> _WORK TO DO_
Repeat, exactly and completely, the material that follows. Omit the pictures.

> _DATA EXCERPT_

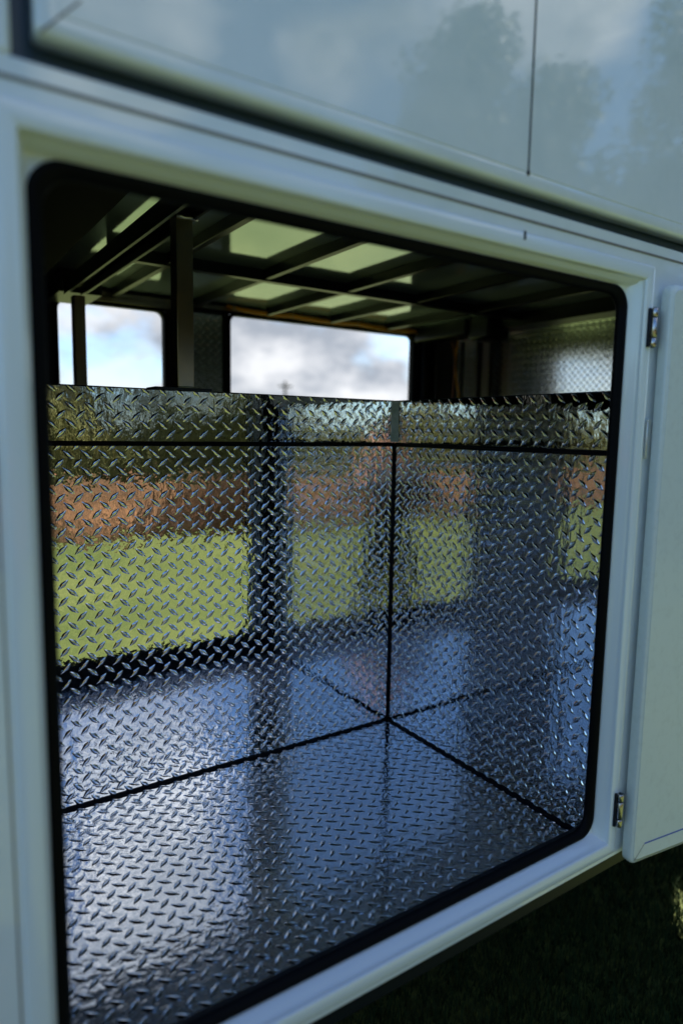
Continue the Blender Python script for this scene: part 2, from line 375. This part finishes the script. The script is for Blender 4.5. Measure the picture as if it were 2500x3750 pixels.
# floor: lozenge of the falling kind at (.366,.911)
u_ = .377-(-2.55); v_ = .9676-.072
tread('floor_plate', tread_floor, CO, (-2.55, .072, FL), ex, ey, ez, XR+2.55, YB-.072, ph=((u_+P/2) % P, (v_+P/2) % P), th=.007)
tread('back_plate', tread_m, CO, (-2.55, YB, FL), ex, ez, (0, -1, 0), XR+2.55, SEAM-.005-FL, ph=((.4005+2.55) % P, (-.419-FL) % P))
tread('back_plate_strip', tread_m, CO, (-2.55, YB, SEAM+.004), ex, ez, (0, -1, 0), XR+2.55, ZT-SEAM-.004, ph=((.8505+2.55) % .0551, (.0891-SEAM-.004) % .0530), pu=.0551, pv=.0530)
tread('side_plate', tread_m, CO, (XR, YB, FL), (0, -1, 0), ez, (-1, 0, 0), YB-.072, SEAM-.005-FL, ph=(.02, .033))
tread('side_plate_strip', tread_m, CO, (XR, YB, SEAM+.004), (0, -1, 0), ez, (-1, 0, 0), YB-.072, ZT-SEAM-.004, ph=(.03, .020))
tread('left_plate', tread_far, CO, (-2.55, .072, FL), ey, ez, (1, 0, 0), YB-.072, ZT-FL, ph=(.03, .02))
m_ = MB(); m_.box(-2.55, XR+.05, YB+.0075, YB+.05, FL+.001, ZT-.002); m_.box(XR+.0075, XR+.05, .072, YB+.007, FL+.001, ZT-.002); m_.build('half_wall_core', black_steel, CO)
jt = [MB() for _ in range(5)]
jt[0].tube([(-2.5, YB-.002, FL+.003), (XR-.002, YB-.002, FL+.003)], (.0062), 8)
jt[1].tube([(XR-.002, YB-.002, FL+.003), (XR-.002, .075, FL+.003)], (.0062), 8)
jt[2].tube([(XR-.002, YB-.002, FL+.004), (XR-.002, YB-.002, SEAM-.004)], (.0062), 8)
for q in jt[:3]: q.build('joint_sealant', sealant, CO)
m_ = MB()
for z_, r_ in ((SEAM-.006, .0038), (SEAM+.002, .0035)): m_.tube([(-2.5, YB-.004, z_), (XR-.004, YB-.004, z_)], r_, 8)
m_.build('seam_strip', sealant, CO)
m_ = MB()
for z_, r_ in ((SEAM-.006, .0042), (SEAM+.002, .0040)): m_.tube([(XR-.004, YB-.004, z_), (XR-.004, .075, z_)], r_, 8)
m_.build('seam_strip', sealant, CO)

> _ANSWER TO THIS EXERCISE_
Continue the Blender Python script for this scene: part 2, from line 375. This part finishes the script. The script is for Blender 4.5. Measure the picture as if it were 2500x3750 pixels.
# floor: lozenge of the falling kind at (.366,.911)
u_ = .377-(-2.55); v_ = .9676-.072
tread('floor_plate', tread_floor, CO, (-2.55, .072, FL), ex, ey, ez, XR+2.55, YB-.072, ph=((u_+P/2) % P, (v_+P/2) % P), th=.007)
tread('back_plate', tread_m, CO, (-2.55, YB, FL), ex, ez, (0, -1, 0), XR+2.55, SEAM-.005-FL, ph=((.4005+2.55) % P, (-.419-FL) % P))
tread('back_plate_strip', tread_m, CO, (-2.55, YB, SEAM+.004), ex, ez, (0, -1, 0), XR+2.55, ZT-SEAM-.004, ph=((.8505+2.55) % .0551, (.0891-SEAM-.004) % .0530), pu=.0551, pv=.0530)
tread('side_plate', tread_m, CO, (XR, YB, FL), (0, -1, 0), ez, (-1, 0, 0), YB-.072, SEAM-.005-FL, ph=(.02, .033))
tread('side_plate_strip', tread_m, CO, (XR, YB, SEAM+.004), (0, -1, 0), ez, (-1, 0, 0), YB-.072, ZT-SEAM-.004, ph=(.03, .020))
tread('left_plate', tread_far, CO, (-2.55, .072, FL), ey, ez, (1, 0, 0), YB-.072, ZT-FL, ph=(.03, .02))
m_ = MB(); m_.box(-2.55, XR+.05, YB+.0075, YB+.05, FL+.001, ZT-.002); m_.box(XR+.0075, XR+.05, .072, YB+.007, FL+.001, ZT-.002); m_.build('half_wall_core', black_steel, CO)
jt = [MB() for _ in range(5)]
jt[0].tube([(-2.5, YB-.002, FL+.003), (XR-.002, YB-.002, FL+.003)], (.0062), 8)
jt[1].tube([(XR-.002, YB-.002, FL+.003), (XR-.002, .075, FL+.003)], (.0062), 8)
jt[2].tube([(XR-.002, YB-.002, FL+.004), (XR-.002, YB-.002, SEAM-.004)], (.0062), 8)
for q in jt[:3]: q.build('joint_sealant', sealant, CO)
m_ = MB()
for z_, r_ in ((SEAM-.006, .0038), (SEAM+.002, .0035)): m_.tube([(-2.5, YB-.004, z_), (XR-.004, YB-.004, z_)], r_, 8)
m_.build('seam_strip', sealant, CO)
m_ = MB()
for z_, r_ in ((SEAM-.006, .0042), (SEAM+.002, .0040)): m_.tube([(XR-.004, YB-.004, z_), (XR-.004, .075, z_)], r_, 8)
m_.build('seam_strip', sealant, CO)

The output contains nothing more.